## What is needed
Which lines hold the word "scene"? Show each of them.

## Given data

# # # # #

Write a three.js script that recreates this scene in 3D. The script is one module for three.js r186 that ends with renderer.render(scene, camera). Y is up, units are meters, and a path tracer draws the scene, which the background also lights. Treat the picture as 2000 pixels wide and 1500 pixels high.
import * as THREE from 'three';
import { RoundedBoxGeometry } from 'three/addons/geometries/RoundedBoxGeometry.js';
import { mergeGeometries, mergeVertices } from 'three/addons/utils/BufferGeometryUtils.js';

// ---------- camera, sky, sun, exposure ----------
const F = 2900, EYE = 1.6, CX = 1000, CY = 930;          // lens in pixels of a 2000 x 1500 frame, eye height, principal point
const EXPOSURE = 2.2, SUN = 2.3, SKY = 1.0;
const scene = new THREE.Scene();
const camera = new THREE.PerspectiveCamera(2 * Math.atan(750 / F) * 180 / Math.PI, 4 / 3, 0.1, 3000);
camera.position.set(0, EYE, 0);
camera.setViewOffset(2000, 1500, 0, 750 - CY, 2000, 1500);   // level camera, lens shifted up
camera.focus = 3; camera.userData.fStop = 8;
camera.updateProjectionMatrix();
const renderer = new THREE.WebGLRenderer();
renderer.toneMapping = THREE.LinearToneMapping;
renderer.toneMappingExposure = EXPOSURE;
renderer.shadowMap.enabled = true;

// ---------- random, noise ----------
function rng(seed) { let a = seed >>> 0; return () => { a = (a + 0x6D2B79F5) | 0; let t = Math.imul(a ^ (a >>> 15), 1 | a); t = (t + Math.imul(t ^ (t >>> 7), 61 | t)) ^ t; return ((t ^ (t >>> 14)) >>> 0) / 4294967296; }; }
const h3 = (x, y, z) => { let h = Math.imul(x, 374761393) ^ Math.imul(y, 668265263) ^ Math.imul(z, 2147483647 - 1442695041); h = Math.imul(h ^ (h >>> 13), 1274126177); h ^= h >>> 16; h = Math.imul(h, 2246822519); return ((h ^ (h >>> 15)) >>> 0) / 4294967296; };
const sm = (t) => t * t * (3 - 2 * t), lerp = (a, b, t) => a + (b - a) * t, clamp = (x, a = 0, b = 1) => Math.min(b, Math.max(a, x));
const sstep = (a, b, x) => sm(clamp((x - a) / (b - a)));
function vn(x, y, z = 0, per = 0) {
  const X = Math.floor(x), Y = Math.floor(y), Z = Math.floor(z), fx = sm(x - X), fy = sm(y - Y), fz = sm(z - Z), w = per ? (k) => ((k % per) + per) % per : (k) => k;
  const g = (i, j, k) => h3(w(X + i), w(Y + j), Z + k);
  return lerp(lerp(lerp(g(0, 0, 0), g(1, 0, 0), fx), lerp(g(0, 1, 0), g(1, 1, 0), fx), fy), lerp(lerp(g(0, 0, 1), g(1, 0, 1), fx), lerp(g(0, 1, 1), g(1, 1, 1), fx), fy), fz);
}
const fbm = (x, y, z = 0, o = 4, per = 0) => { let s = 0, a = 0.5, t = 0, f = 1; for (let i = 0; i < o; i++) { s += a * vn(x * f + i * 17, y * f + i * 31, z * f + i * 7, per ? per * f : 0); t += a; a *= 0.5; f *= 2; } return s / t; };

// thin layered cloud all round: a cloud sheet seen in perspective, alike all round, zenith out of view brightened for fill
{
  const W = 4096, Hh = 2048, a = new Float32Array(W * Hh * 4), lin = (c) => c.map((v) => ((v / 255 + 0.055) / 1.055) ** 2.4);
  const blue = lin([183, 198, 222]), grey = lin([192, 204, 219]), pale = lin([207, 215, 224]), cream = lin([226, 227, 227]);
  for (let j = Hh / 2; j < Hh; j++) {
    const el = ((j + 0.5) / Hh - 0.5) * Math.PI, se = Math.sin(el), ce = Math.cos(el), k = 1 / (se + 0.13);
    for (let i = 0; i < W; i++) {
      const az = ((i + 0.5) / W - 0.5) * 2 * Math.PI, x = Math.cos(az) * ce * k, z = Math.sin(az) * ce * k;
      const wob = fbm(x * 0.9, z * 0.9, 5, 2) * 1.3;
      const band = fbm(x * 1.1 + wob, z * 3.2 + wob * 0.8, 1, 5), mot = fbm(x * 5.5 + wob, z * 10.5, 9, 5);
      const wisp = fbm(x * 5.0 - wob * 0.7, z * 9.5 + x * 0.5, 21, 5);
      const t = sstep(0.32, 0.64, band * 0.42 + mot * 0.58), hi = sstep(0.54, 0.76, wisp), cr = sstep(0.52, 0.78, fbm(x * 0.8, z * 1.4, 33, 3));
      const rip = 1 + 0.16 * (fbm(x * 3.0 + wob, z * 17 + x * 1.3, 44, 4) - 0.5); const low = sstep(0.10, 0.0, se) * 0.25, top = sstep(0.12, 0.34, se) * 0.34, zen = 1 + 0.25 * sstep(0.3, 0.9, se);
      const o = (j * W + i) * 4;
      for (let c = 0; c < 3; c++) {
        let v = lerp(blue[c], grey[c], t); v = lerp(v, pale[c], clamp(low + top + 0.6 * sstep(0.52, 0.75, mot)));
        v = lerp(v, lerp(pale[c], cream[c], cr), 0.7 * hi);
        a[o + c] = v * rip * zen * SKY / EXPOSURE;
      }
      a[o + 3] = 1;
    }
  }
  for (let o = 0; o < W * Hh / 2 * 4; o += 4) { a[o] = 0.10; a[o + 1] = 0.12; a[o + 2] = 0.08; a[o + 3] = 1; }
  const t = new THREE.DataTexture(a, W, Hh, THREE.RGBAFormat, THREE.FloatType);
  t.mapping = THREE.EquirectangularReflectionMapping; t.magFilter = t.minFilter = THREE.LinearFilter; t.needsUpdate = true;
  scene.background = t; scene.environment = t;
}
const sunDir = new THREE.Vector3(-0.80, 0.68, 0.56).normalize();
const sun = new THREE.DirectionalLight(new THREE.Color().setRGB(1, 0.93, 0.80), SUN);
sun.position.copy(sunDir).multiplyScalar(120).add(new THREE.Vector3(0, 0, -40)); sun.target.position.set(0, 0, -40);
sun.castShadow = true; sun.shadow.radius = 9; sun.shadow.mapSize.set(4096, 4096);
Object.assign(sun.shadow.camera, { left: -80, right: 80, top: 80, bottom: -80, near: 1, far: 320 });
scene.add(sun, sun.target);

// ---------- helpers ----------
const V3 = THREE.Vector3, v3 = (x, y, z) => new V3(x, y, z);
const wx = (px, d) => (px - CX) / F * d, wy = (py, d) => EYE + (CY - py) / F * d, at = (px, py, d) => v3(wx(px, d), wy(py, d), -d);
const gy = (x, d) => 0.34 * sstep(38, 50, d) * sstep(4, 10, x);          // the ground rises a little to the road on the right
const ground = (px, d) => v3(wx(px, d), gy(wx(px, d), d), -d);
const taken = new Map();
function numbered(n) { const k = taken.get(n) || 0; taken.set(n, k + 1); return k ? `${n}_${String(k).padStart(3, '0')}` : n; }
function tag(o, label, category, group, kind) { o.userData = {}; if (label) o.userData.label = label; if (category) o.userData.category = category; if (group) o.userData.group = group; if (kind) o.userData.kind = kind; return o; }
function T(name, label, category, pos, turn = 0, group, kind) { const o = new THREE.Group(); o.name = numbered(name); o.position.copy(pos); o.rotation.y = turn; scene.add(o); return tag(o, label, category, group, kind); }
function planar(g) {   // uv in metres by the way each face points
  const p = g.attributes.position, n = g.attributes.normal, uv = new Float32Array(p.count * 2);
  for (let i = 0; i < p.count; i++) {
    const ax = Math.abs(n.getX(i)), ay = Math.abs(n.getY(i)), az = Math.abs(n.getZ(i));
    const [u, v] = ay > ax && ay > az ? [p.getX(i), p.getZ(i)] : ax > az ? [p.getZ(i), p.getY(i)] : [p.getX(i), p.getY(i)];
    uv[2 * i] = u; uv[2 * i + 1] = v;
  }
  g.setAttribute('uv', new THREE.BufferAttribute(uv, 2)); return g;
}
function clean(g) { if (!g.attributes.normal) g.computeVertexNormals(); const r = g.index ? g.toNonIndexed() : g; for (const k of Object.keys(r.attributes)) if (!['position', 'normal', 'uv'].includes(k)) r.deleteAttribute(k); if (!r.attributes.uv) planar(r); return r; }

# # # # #

## Expected answer
Write a three.js script that recreates this scene in 3D. The script is one module for three.js r186 that ends with renderer.render(scene, camera). Y is up, units are meters, and a path tracer draws the scene, which the background also lights. Treat the picture as 2000 pixels wide and 1500 pixels high.
const scene = new THREE.Scene();
  scene.background = t; scene.environment = t;
scene.add(sun, sun.target);
function T(name, label, category, pos, turn = 0, group, kind) { const o = new THREE.Group(); o.name = numbered(name); o.position.copy(pos); o.rotation.y = turn; scene.add(o); return tag(o, label, category, group, kind); }